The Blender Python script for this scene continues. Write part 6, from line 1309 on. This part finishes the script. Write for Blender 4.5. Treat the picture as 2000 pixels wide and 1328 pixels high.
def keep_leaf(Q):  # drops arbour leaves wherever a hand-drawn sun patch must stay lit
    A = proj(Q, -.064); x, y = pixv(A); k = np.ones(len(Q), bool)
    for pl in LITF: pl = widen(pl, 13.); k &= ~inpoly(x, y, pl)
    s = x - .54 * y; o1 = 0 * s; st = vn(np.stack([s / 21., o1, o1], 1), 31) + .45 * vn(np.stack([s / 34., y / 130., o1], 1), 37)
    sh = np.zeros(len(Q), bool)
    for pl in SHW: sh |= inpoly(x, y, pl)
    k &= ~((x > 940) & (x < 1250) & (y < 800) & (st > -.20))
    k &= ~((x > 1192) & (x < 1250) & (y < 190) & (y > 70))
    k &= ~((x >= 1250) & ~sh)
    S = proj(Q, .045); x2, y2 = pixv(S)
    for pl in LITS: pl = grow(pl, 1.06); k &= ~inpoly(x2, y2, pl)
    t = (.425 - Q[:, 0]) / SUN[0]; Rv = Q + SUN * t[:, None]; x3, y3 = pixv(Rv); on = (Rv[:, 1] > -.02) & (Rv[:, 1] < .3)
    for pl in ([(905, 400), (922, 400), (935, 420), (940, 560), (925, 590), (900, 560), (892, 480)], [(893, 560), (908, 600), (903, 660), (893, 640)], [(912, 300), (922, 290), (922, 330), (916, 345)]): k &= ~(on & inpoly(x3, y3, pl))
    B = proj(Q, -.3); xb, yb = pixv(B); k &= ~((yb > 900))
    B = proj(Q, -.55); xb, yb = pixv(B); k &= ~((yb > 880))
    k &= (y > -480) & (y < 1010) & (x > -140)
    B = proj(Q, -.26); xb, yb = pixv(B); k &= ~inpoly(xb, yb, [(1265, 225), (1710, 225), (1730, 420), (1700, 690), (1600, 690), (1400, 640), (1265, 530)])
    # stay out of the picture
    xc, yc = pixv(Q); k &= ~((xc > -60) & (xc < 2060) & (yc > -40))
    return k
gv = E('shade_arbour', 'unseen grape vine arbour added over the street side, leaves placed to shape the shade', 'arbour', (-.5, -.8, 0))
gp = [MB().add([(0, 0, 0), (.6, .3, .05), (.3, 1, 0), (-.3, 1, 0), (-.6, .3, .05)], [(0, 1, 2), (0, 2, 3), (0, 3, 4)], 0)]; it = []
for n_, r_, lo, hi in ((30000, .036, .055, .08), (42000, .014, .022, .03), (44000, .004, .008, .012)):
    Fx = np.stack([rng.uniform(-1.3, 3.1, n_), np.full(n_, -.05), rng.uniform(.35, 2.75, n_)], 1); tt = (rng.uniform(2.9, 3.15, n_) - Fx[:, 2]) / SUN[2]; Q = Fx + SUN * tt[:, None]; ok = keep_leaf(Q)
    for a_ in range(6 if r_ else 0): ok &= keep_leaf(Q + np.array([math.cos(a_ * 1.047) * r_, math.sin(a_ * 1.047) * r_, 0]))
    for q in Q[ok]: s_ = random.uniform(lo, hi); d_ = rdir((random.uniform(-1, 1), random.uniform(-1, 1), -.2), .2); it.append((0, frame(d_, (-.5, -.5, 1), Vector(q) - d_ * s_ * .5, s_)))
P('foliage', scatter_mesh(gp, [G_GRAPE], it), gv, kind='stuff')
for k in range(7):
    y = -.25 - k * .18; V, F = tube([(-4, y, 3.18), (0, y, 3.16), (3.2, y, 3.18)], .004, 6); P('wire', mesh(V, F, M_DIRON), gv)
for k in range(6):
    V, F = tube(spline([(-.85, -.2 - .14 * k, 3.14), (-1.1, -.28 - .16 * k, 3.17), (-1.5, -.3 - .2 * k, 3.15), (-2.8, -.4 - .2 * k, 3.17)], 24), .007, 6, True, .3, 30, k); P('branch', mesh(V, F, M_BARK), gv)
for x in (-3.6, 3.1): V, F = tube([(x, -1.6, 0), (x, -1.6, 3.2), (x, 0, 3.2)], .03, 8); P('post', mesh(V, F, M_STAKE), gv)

....................

## The problem
Copy the material above back out, exactly as written.

## The completed task
The Blender Python script for this scene continues. Write part 6, from line 1309 on. This part finishes the script. Write for Blender 4.5. Treat the picture as 2000 pixels wide and 1328 pixels high.
def keep_leaf(Q):  # drops arbour leaves wherever a hand-drawn sun patch must stay lit
    A = proj(Q, -.064); x, y = pixv(A); k = np.ones(len(Q), bool)
    for pl in LITF: pl = widen(pl, 13.); k &= ~inpoly(x, y, pl)
    s = x - .54 * y; o1 = 0 * s; st = vn(np.stack([s / 21., o1, o1], 1), 31) + .45 * vn(np.stack([s / 34., y / 130., o1], 1), 37)
    sh = np.zeros(len(Q), bool)
    for pl in SHW: sh |= inpoly(x, y, pl)
    k &= ~((x > 940) & (x < 1250) & (y < 800) & (st > -.20))
    k &= ~((x > 1192) & (x < 1250) & (y < 190) & (y > 70))
    k &= ~((x >= 1250) & ~sh)
    S = proj(Q, .045); x2, y2 = pixv(S)
    for pl in LITS: pl = grow(pl, 1.06); k &= ~inpoly(x2, y2, pl)
    t = (.425 - Q[:, 0]) / SUN[0]; Rv = Q + SUN * t[:, None]; x3, y3 = pixv(Rv); on = (Rv[:, 1] > -.02) & (Rv[:, 1] < .3)
    for pl in ([(905, 400), (922, 400), (935, 420), (940, 560), (925, 590), (900, 560), (892, 480)], [(893, 560), (908, 600), (903, 660), (893, 640)], [(912, 300), (922, 290), (922, 330), (916, 345)]): k &= ~(on & inpoly(x3, y3, pl))
    B = proj(Q, -.3); xb, yb = pixv(B); k &= ~((yb > 900))
    B = proj(Q, -.55); xb, yb = pixv(B); k &= ~((yb > 880))
    k &= (y > -480) & (y < 1010) & (x > -140)
    B = proj(Q, -.26); xb, yb = pixv(B); k &= ~inpoly(xb, yb, [(1265, 225), (1710, 225), (1730, 420), (1700, 690), (1600, 690), (1400, 640), (1265, 530)])
    # stay out of the picture
    xc, yc = pixv(Q); k &= ~((xc > -60) & (xc < 2060) & (yc > -40))
    return k
gv = E('shade_arbour', 'unseen grape vine arbour added over the street side, leaves placed to shape the shade', 'arbour', (-.5, -.8, 0))
gp = [MB().add([(0, 0, 0), (.6, .3, .05), (.3, 1, 0), (-.3, 1, 0), (-.6, .3, .05)], [(0, 1, 2), (0, 2, 3), (0, 3, 4)], 0)]; it = []
for n_, r_, lo, hi in ((30000, .036, .055, .08), (42000, .014, .022, .03), (44000, .004, .008, .012)):
    Fx = np.stack([rng.uniform(-1.3, 3.1, n_), np.full(n_, -.05), rng.uniform(.35, 2.75, n_)], 1); tt = (rng.uniform(2.9, 3.15, n_) - Fx[:, 2]) / SUN[2]; Q = Fx + SUN * tt[:, None]; ok = keep_leaf(Q)
    for a_ in range(6 if r_ else 0): ok &= keep_leaf(Q + np.array([math.cos(a_ * 1.047) * r_, math.sin(a_ * 1.047) * r_, 0]))
    for q in Q[ok]: s_ = random.uniform(lo, hi); d_ = rdir((random.uniform(-1, 1), random.uniform(-1, 1), -.2), .2); it.append((0, frame(d_, (-.5, -.5, 1), Vector(q) - d_ * s_ * .5, s_)))
P('foliage', scatter_mesh(gp, [G_GRAPE], it), gv, kind='stuff')
for k in range(7):
    y = -.25 - k * .18; V, F = tube([(-4, y, 3.18), (0, y, 3.16), (3.2, y, 3.18)], .004, 6); P('wire', mesh(V, F, M_DIRON), gv)
for k in range(6):
    V, F = tube(spline([(-.85, -.2 - .14 * k, 3.14), (-1.1, -.28 - .16 * k, 3.17), (-1.5, -.3 - .2 * k, 3.15), (-2.8, -.4 - .2 * k, 3.17)], 24), .007, 6, True, .3, 30, k); P('branch', mesh(V, F, M_BARK), gv)
for x in (-3.6, 3.1): V, F = tube([(x, -1.6, 0), (x, -1.6, 3.2), (x, 0, 3.2)], .03, 8); P('post', mesh(V, F, M_STAKE), gv)